Please copy the lines below exactly, from the first one through the line showing "tower fan', 'cord')".

** Begin **

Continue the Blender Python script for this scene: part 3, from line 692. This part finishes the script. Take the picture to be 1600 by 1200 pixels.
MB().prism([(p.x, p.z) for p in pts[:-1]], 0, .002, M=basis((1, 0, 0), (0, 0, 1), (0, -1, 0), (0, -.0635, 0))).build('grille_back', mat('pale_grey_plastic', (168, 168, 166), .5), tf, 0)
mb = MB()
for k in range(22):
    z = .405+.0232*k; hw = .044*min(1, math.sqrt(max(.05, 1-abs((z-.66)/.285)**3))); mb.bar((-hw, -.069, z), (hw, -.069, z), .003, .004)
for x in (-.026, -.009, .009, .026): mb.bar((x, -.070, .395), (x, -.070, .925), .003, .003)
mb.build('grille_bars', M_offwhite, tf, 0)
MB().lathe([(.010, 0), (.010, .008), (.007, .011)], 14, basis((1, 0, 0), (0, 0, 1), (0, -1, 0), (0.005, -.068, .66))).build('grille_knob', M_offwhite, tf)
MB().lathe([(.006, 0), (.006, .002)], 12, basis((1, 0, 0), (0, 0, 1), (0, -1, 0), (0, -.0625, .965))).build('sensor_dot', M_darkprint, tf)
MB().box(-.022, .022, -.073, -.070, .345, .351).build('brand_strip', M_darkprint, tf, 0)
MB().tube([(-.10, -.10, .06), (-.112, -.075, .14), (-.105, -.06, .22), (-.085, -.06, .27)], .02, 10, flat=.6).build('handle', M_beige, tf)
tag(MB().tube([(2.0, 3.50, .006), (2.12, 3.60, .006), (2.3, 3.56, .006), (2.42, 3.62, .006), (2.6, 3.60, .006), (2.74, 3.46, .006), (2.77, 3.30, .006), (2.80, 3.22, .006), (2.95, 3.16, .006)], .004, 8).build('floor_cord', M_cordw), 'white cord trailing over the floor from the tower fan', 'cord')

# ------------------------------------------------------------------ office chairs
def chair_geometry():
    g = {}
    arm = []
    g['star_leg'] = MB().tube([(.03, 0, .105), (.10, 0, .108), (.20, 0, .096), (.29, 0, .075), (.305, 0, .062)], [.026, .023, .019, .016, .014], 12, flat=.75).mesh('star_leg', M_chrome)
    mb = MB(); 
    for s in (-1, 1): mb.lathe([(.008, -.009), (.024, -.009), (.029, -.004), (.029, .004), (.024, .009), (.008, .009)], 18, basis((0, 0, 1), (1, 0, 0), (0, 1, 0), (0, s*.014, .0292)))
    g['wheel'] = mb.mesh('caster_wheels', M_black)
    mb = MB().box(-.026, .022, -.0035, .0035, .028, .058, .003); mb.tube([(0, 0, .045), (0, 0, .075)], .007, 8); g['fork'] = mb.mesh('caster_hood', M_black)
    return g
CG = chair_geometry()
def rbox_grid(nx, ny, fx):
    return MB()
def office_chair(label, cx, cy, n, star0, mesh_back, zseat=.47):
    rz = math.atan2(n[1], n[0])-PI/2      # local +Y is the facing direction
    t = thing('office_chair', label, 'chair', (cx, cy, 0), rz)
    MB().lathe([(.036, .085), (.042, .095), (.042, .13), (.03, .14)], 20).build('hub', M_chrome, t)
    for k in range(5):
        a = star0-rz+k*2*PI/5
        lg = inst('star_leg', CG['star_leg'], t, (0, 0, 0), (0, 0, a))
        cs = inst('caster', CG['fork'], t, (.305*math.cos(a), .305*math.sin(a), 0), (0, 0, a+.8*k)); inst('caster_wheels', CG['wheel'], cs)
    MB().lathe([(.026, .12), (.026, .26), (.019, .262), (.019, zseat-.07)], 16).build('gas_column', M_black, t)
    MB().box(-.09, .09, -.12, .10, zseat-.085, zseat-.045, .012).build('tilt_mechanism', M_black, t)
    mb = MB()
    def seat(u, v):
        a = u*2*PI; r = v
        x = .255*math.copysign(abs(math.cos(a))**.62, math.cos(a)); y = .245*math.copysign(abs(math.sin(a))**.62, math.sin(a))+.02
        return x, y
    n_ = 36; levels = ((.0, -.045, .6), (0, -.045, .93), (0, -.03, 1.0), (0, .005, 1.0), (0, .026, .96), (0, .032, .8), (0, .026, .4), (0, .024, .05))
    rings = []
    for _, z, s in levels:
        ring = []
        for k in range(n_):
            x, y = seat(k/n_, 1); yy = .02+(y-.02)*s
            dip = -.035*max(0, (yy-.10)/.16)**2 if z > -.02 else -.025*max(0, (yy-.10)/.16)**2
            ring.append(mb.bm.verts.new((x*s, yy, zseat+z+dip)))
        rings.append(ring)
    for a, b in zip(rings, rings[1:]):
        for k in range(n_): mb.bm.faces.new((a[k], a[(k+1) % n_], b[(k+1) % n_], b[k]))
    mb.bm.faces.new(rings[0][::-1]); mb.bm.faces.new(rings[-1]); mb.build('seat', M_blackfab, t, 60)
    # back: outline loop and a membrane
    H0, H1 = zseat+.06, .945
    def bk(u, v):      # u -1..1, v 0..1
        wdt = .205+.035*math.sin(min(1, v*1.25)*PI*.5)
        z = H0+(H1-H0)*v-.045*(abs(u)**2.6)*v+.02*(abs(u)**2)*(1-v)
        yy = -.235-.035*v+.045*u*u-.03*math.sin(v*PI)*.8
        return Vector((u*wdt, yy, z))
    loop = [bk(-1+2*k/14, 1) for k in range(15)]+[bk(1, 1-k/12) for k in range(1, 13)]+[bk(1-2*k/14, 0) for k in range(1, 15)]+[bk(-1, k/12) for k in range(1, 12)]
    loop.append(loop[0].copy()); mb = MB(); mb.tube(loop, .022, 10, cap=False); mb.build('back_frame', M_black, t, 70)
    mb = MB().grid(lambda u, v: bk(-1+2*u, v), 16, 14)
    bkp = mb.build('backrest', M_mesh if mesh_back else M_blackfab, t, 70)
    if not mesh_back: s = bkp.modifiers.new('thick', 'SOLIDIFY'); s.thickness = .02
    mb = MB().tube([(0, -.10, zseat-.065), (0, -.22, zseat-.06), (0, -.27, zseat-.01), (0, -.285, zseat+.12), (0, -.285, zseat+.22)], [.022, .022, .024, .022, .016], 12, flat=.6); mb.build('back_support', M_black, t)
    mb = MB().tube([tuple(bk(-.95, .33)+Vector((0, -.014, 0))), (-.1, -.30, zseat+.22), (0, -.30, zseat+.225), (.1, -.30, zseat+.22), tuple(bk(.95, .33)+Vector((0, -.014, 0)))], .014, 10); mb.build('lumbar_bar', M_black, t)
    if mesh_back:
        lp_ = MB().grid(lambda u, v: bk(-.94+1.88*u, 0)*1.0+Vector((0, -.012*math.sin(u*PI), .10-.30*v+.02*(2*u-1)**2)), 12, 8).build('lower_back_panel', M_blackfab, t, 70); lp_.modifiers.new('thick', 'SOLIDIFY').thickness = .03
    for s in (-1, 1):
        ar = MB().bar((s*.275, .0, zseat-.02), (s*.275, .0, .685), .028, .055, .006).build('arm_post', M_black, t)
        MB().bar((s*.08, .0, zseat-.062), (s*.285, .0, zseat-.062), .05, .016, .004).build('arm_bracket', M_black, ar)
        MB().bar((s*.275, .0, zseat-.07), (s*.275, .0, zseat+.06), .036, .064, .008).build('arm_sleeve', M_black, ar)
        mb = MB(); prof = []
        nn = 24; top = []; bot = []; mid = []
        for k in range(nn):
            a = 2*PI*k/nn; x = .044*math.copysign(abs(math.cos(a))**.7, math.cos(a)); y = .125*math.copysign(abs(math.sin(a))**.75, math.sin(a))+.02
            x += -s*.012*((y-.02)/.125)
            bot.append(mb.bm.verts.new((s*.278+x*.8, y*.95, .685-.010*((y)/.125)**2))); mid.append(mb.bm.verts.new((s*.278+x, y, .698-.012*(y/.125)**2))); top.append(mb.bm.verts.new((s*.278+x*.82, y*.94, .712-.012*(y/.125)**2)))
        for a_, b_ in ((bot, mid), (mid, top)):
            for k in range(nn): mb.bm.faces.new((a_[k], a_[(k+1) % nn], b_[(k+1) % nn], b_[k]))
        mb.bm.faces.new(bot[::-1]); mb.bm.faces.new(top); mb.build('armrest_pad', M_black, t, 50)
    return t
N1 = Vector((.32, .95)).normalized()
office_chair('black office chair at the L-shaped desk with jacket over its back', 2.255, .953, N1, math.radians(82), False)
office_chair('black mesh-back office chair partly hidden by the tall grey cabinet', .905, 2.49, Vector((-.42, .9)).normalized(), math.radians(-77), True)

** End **

* **Finished answer**:
Continue the Blender Python script for this scene: part 3, from line 692. This part finishes the script. Take the picture to be 1600 by 1200 pixels.
MB().prism([(p.x, p.z) for p in pts[:-1]], 0, .002, M=basis((1, 0, 0), (0, 0, 1), (0, -1, 0), (0, -.0635, 0))).build('grille_back', mat('pale_grey_plastic', (168, 168, 166), .5), tf, 0)
mb = MB()
for k in range(22):
    z = .405+.0232*k; hw = .044*min(1, math.sqrt(max(.05, 1-abs((z-.66)/.285)**3))); mb.bar((-hw, -.069, z), (hw, -.069, z), .003, .004)
for x in (-.026, -.009, .009, .026): mb.bar((x, -.070, .395), (x, -.070, .925), .003, .003)
mb.build('grille_bars', M_offwhite, tf, 0)
MB().lathe([(.010, 0), (.010, .008), (.007, .011)], 14, basis((1, 0, 0), (0, 0, 1), (0, -1, 0), (0.005, -.068, .66))).build('grille_knob', M_offwhite, tf)
MB().lathe([(.006, 0), (.006, .002)], 12, basis((1, 0, 0), (0, 0, 1), (0, -1, 0), (0, -.0625, .965))).build('sensor_dot', M_darkprint, tf)
MB().box(-.022, .022, -.073, -.070, .345, .351).build('brand_strip', M_darkprint, tf, 0)
MB().tube([(-.10, -.10, .06), (-.112, -.075, .14), (-.105, -.06, .22), (-.085, -.06, .27)], .02, 10, flat=.6).build('handle', M_beige, tf)
tag(MB().tube([(2.0, 3.50, .006), (2.12, 3.60, .006), (2.3, 3.56, .006), (2.42, 3.62, .006), (2.6, 3.60, .006), (2.74, 3.46, .006), (2.77, 3.30, .006), (2.80, 3.22, .006), (2.95, 3.16, .006)], .004, 8).build('floor_cord', M_cordw), 'white cord trailing over the floor from the tower fan', 'cord')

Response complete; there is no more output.